The trends should be honored until proven otherwise and we saw no stochastic readings worth talking about.
The percent of S&P issues trading above their 50-day moving averages, a contrarian indicator, rose to 49% and is neutral.
The detrended Rydex Ratio, which is also a contrarian indicator, dropped to a neutral 0.67.
This week’s American Association of Individual Investors Bear/Bull Ratio, which is another contrarian indicator, moved to neutral from bearish at 0.57 as the Investors Intelligence Bear/Bull Ratio stayed bearish at 25.85% as bulls continued to outweigh bears by a wide margin.
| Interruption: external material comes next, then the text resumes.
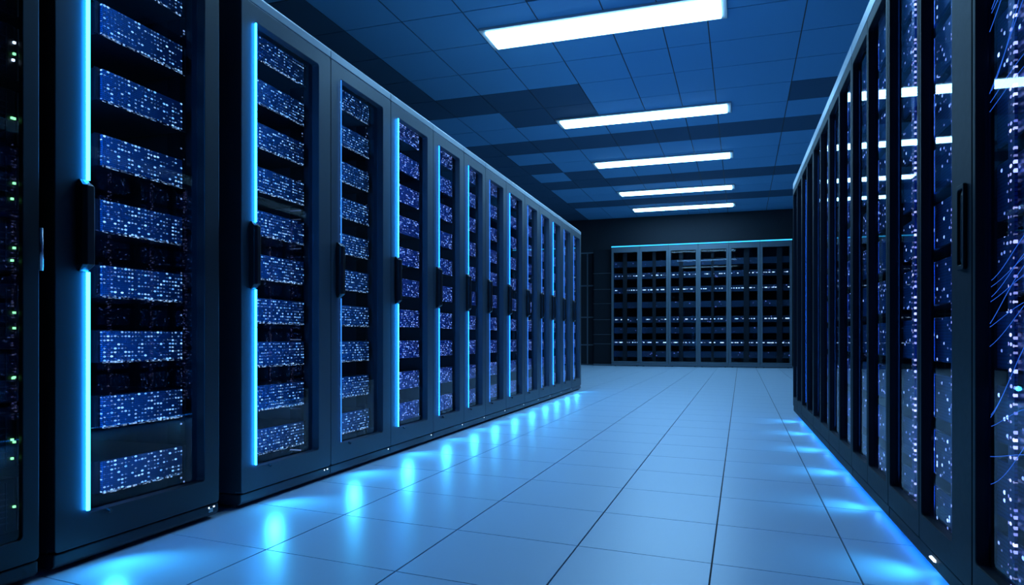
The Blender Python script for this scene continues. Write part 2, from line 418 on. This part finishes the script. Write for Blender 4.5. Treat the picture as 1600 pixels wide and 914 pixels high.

We continue to believe the “wall of worry” still needs to be rebuilt.

The Open Insider Buy/Sell Ratio turned neutral from bearish at 31.0% as insiders did some buying.
Treasuries and the Buck
The 10-year Treasury yield rose to 3.89%. Support is 3.69% and resistance at 3.98%. Its near-term trend is bearish.
The U.S. dollar, via the DB U.S. Dollar Index Bullish Fund UUP, closed higher at $28.41. Its trend is bearish with support at $28.30 and resistance at $28.53.
The Bottom Line
In conclusion, yesterday’s and today’s strength, may be a technical bounce, in response to the McClellan overbought/oversold oscillators, within an ongoing correction. The gains are moving the indexes to high volume resistance that we suspect will prevail. Valuation remains problematic. Be careful out there.